[SOLVED] IF statement does not recognize second condition

[kate.gomez]

Hi,

Good afternoon! I am currently working on a project using RTC. I had to evaluate the current time i.e. hour-minute basis, before executing a code. The EEPROM_Read(0x22) is set to store the current hour, and the EEPROM_Read(0x21) is set to store the current minute. However, the program seems to look at the first condition only, and does not recognize the presence of '&&' to evaluate whether both conditions were satisfied. For example, current time is 10:15, it will display the correct PORTB display, but when current time is 10:45, it will still follow the previous display. With this, I have assumed that the second condition is not really seen by the program.

Here is the part of the code:

if ((EEPROM_Read(0x22)==10) && (0<=EEPROM_Read(0x21)<=29))
PORTB = 0x01;
else if((EEPROM_Read(0x22)==10) && (30<=EEPROM_Read(0x21)<=59))
PORTB = 0x03;
else if((EEPROM_Read(0x22)==11) && (0<=EEPROM_Read(0x21)<=29))
PORTB = 0x07;
else if((EEPROM_Read(0x22)==11) && (30<=EEPROM_Read(0x21)<=59))
PORTB = 0x0F;

 

[alexan_e]

I haven't seen this way to check for two conditions at the same time and I'm not sure if it will work correctly so just brake it in two parts

0<=EEPROM_Read(0x21)<=29
to (0<=EEPROM_Read(0x21)) & (EEPROM_Read(0x21)<=29)

in addition you are using && so anything that is not 0 in the following expression will be considered true so I'm not sure but I think that this (30<=EEPROM_Read(0x21)<=59) (as an example) will always be true

Alex

 

[betwixt]

The second condition will not work as you intended.

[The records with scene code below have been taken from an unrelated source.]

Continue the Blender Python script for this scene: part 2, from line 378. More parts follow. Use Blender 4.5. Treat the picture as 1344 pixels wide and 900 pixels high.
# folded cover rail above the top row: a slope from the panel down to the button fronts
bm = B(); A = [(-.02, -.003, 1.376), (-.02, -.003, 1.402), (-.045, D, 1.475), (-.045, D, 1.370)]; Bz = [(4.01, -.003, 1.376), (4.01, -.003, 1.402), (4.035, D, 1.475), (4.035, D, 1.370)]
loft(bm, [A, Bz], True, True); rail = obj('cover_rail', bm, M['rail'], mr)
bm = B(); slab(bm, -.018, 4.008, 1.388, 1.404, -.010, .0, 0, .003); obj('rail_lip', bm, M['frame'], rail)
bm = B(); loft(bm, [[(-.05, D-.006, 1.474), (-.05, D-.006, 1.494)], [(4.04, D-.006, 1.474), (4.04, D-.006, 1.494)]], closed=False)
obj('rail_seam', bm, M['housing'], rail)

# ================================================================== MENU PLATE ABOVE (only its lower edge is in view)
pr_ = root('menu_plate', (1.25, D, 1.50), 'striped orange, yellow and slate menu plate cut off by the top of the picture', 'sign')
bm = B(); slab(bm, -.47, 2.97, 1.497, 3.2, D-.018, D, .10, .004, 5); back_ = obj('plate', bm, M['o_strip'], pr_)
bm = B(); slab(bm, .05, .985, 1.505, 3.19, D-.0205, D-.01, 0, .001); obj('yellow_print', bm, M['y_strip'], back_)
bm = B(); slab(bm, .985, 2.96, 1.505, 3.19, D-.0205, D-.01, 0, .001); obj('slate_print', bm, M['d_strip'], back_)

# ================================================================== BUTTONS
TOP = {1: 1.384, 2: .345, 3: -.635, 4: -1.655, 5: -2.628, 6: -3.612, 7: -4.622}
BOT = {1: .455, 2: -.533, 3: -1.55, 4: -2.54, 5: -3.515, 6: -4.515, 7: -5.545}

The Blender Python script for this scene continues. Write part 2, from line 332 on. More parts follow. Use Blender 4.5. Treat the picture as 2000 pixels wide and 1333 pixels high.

If you want to test two conditions, using your first line as as an example, splt it into two comparisons:
"0 <= EEPROM_Read(0x21)" and "EEPROM_Read(0x21) <= 29)".

The reason it doesn't work is the first comparison evaluates as true or false (1 or 0) which is then checked to see if it is <= 29. Obviously that will always be true, regardless of the EEPROM value.

Incidentally, you would have to use EEPROM_Read(0x22) four times and EEPROM_Read(0x21) eight times, Your code will probably work faster if you read these values into a variable at the start of the code and use that instead of calling the EPROM_Read routine so many times.

Brian

 

[alexan_e]

The reason it doesn't work is the first comparison evaluates as true or false (1 or 0) which is then checked to see if it is <= 29. Obviously that will always be true, regardless of the EEPROM value.

are you referring to (0<=EEPROM_Read(0x21)<=29))?

isn't the evaluation being executed from right to left like when we use a=b=3 (which is an assignment and not an evaluation)?
I may be wrong but I just want to make sure.

Alex

 

[bigdogguru]

are you referring to (0<=EEPROM_Read(0x21)<=29))?
isn't the evaluation being executed from right to left like when we use a=b=3 (which is an assignment and not an evaluation)?

The order of evaluation of a conditional expression is always left to right.

Any expression of the form "(0<=EEPROM_Read(0x21)<=29)" is evaluated as if parenthesized "( (0<=EEPROM_Read(0x21)) <=29)", so as both you and betwixt indicated these forms of expressions are always true, unless the final test value is zero or one instead of 29 in this case, at which point the condition is determined by the first conditional subexpression.

Also it should be mentioned the first conditional subexpression "0<=EEPROM_Read(0x21)" in this case, if EEPROM_Read() returns an unsigned type, is always true "1" as well.

BigDog

 

[sagar_eda]

as far i know using (0<=EEPROM_Read(0x21)<=29)) won't work correctly. instead use ((EEPROM_Read(0x21)>=0) && ((EEPROM_Read(0x21)<=29) to get expected output.

next as betwixt said, assign (EEPROM_Read(0x21) and (EEPROM_Read(0x22) to variables at the start of code to speed up your design.

 

[kate.gomez]

thank you very much for all your suggestions!!! I was able to make the program work the way it is intended to. I do appreciate all your help. thank you again!